Up Close and Personal with Little Vicious’ Marguerite Von King

by Avalon Clare

“I never wanna be bored. Ever.”

Marguerite Von King is leaning across the table at The Whisk(ey) on a Tuesday. Her band, Little Vicious, is playing that night at the bar’s weekly punk/metal show. Better known by her chosen nickname “Daisy,” Von King stands out like a peacock feather in a down comforter. Her bright turquoise hair spills out from under her floppy hat and her eyes are anime caliber big.

It’s obvious that she’s different, and even with her feminine hat she’s definitely punk. Manic energy bubbles out of her every time she talks. As a child, a slight speech impediment made pronouncing her birth name more difficult than it was worth, so she began crafting her own personas. “Marguerite is the Spanish word for daisy, so I loved pairing such a sweet name with the whiskey drinking, cigarette smoking, music-pirate that I am.”

Raised in Asbury Park, New Jersey, Daisy moved to Colorado two years ago. If being raised in a town with a rich music history didn’t ensure her a life in music, her huge Irish family confirmed it. Their holidays spent outside of Boston were filled with song.

As a young Irish Catholic not yet saved by punk, church was a drag. Her mother gave her an ultimatum: sit still in the pews or join the choir, and she chose the latter. Her formal music education formed a foundation that she still relies on today. As a multi-instrumentalist, Daisy factors in drum parts as well as bass, guitar, and her voice when she writes her songs. As far as lyrics are concerned, she says different words until the right ones stick.

Clearly influenced by the greats, Daisy’s favorite album of all time is Led Zeppelin II. “There’s no one else that sounds like Robert Plant,” she said, in awe of those singers whose voices are unmistakably theirs. However, she has the utmost respect for all true performers, whether she likes their music or not. As a teen she recalled watching a Foo Fighters concert DVD with her dad, and as Dave Grohl thrashed about onstage like a maniac she said, “I wanna do that.”

When she steps onto the stage at The Whisk(ey) later that night, her persona comes crisply into focus. It’s not just her looks that are powerful, but her voice. She howls with a precise ferocity that marks her as a force to be reckoned with. At just 23 years old, the timbre of her voice has a grit to it that is uncommon. Standing at 6’1”, there isn’t much that is common about her.

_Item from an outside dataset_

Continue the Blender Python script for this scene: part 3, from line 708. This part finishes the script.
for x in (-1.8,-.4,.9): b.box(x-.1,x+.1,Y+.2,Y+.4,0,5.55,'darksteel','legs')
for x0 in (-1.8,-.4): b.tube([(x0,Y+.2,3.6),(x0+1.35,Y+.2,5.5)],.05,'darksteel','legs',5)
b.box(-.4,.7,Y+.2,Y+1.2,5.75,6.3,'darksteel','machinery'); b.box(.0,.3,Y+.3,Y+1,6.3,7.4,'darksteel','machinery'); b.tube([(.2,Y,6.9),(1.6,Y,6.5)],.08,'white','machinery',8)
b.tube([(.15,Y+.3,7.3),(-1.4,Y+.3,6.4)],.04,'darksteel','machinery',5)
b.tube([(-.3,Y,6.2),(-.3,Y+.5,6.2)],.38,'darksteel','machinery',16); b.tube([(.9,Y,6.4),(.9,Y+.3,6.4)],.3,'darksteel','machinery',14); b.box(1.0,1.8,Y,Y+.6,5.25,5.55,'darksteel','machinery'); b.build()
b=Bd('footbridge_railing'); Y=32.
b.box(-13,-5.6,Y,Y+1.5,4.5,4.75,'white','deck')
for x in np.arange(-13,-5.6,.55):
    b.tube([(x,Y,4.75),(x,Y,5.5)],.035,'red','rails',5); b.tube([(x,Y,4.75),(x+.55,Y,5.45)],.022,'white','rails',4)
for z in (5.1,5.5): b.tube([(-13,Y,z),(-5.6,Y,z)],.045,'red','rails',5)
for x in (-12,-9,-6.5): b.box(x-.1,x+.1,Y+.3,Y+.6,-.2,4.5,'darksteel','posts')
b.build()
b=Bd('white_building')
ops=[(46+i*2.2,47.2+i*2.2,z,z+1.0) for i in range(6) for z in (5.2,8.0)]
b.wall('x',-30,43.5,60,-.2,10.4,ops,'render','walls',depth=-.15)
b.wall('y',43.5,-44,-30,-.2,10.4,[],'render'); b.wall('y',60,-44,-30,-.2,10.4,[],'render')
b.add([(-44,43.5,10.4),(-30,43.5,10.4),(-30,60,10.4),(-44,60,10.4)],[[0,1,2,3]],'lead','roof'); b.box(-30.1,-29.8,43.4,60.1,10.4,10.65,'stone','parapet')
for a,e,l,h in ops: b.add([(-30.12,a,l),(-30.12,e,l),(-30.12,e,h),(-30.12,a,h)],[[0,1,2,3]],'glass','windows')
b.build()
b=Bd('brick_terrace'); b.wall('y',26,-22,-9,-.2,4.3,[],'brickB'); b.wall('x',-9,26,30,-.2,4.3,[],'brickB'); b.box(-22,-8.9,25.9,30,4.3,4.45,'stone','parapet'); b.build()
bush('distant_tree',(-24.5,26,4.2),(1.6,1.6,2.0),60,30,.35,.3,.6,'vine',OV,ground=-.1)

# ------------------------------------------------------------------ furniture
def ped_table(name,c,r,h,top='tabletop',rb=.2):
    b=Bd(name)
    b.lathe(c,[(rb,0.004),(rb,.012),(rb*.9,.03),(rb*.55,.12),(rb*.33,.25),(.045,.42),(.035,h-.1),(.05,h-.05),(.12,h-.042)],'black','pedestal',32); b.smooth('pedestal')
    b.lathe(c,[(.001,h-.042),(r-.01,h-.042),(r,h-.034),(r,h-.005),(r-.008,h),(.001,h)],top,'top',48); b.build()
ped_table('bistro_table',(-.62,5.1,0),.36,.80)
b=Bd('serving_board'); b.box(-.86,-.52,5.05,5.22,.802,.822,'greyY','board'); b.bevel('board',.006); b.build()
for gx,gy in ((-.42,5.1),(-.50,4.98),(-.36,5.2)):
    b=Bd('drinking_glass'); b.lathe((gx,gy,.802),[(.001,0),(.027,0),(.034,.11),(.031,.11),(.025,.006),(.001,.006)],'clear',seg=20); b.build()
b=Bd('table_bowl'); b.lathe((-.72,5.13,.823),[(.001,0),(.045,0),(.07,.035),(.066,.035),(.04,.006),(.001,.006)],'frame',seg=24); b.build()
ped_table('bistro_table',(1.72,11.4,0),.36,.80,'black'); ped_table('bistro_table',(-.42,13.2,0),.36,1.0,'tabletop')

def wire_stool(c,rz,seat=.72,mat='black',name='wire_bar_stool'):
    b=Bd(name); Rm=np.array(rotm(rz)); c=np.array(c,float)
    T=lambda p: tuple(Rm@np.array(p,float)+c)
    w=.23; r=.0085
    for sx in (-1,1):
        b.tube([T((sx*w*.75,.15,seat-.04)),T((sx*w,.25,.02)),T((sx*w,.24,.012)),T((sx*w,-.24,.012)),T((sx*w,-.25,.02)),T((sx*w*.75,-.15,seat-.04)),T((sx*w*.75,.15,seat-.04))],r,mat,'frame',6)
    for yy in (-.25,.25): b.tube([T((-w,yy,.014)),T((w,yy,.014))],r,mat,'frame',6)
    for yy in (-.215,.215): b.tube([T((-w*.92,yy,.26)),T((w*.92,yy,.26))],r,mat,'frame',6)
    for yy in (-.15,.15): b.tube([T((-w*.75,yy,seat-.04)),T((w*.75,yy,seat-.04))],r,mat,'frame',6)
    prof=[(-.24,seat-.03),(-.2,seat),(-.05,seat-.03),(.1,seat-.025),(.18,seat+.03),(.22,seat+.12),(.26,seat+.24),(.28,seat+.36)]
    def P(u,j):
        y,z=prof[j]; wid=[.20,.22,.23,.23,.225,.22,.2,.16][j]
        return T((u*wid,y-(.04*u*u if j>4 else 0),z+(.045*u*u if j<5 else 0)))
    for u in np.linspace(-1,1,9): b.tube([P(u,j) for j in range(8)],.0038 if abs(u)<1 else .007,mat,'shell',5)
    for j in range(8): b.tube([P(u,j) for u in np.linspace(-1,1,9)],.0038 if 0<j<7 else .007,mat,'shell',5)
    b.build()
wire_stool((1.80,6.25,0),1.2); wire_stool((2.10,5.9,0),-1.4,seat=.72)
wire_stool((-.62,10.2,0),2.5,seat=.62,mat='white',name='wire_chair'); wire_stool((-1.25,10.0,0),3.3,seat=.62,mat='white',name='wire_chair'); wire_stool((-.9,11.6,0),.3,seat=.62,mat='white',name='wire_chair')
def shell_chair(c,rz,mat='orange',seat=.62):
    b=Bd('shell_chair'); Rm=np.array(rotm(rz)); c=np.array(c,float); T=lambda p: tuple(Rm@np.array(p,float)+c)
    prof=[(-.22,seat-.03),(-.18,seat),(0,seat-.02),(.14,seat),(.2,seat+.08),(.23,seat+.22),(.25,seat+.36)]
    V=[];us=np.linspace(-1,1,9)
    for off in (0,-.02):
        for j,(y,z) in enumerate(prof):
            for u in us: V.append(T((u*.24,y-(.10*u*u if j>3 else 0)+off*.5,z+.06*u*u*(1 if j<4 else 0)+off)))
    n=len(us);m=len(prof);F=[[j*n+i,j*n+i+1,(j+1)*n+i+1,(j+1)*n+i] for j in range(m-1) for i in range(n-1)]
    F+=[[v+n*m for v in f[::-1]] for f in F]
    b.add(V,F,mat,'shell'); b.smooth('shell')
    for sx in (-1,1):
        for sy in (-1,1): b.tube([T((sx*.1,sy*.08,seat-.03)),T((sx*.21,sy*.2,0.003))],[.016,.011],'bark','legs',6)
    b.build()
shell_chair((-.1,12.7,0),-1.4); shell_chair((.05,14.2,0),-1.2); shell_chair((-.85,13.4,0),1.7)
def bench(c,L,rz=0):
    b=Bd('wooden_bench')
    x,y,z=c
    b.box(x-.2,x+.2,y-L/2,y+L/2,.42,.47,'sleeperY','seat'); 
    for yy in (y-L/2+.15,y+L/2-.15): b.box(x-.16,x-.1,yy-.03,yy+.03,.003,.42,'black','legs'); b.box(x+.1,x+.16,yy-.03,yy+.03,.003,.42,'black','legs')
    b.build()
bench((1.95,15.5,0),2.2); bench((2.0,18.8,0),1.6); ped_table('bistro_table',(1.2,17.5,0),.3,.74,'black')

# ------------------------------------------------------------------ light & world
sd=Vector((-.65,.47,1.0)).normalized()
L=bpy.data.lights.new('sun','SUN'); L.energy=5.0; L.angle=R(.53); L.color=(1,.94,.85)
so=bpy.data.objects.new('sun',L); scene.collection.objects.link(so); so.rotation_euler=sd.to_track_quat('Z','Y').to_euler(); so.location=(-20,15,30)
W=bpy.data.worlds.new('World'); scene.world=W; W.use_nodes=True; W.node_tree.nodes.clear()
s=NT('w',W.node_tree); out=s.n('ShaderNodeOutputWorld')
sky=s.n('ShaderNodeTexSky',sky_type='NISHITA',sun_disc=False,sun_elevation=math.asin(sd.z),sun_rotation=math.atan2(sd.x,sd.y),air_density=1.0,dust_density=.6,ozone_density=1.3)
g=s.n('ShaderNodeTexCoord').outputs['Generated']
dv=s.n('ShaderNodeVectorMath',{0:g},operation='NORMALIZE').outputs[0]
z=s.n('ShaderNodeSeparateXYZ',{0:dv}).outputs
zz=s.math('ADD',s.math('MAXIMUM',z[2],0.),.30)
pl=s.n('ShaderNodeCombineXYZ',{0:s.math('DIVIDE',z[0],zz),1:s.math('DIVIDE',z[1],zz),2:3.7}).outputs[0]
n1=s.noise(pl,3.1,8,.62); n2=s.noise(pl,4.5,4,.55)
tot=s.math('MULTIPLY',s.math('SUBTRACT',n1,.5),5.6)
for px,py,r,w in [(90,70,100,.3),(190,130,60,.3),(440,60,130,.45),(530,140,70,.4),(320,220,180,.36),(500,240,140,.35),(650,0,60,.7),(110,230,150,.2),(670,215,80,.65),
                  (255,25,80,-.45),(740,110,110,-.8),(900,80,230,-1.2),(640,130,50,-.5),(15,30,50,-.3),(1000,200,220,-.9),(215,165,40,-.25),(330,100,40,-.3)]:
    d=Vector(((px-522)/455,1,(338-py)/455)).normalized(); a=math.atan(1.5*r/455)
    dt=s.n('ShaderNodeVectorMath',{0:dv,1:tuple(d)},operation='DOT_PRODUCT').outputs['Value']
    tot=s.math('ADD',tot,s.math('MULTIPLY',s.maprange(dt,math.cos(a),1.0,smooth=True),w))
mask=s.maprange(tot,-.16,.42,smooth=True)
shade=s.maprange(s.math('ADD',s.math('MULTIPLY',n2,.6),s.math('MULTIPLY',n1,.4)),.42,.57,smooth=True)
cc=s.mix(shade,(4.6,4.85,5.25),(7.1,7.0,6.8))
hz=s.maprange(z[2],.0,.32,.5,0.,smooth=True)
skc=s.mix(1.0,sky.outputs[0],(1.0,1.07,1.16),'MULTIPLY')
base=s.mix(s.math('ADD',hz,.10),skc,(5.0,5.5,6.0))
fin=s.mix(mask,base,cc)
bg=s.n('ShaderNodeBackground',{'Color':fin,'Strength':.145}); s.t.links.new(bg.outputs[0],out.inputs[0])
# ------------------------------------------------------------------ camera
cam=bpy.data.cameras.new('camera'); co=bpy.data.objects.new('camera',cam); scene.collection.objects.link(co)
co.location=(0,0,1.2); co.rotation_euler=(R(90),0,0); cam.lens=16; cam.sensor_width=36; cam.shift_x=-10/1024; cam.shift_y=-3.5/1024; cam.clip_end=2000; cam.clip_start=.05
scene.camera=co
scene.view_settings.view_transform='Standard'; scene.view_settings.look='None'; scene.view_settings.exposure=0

The formation of Little Vicious with drummer Eric Pierce and bassist Brian Miller was organic and easy. “It’s the perfect band,” she said, adding that their connection allowed them to write music together immediately. As for the name, it came about just like their music: with ease, and fueled by alcohol in a garage. ”Like we’ve been doing with our music, when you’ve got something good, don’t throw something in there just to muck it up in an attempt to look cool. Odds are, you’ve already got the perfect idea in your head. You just gotta remember to let it out once in awhile.”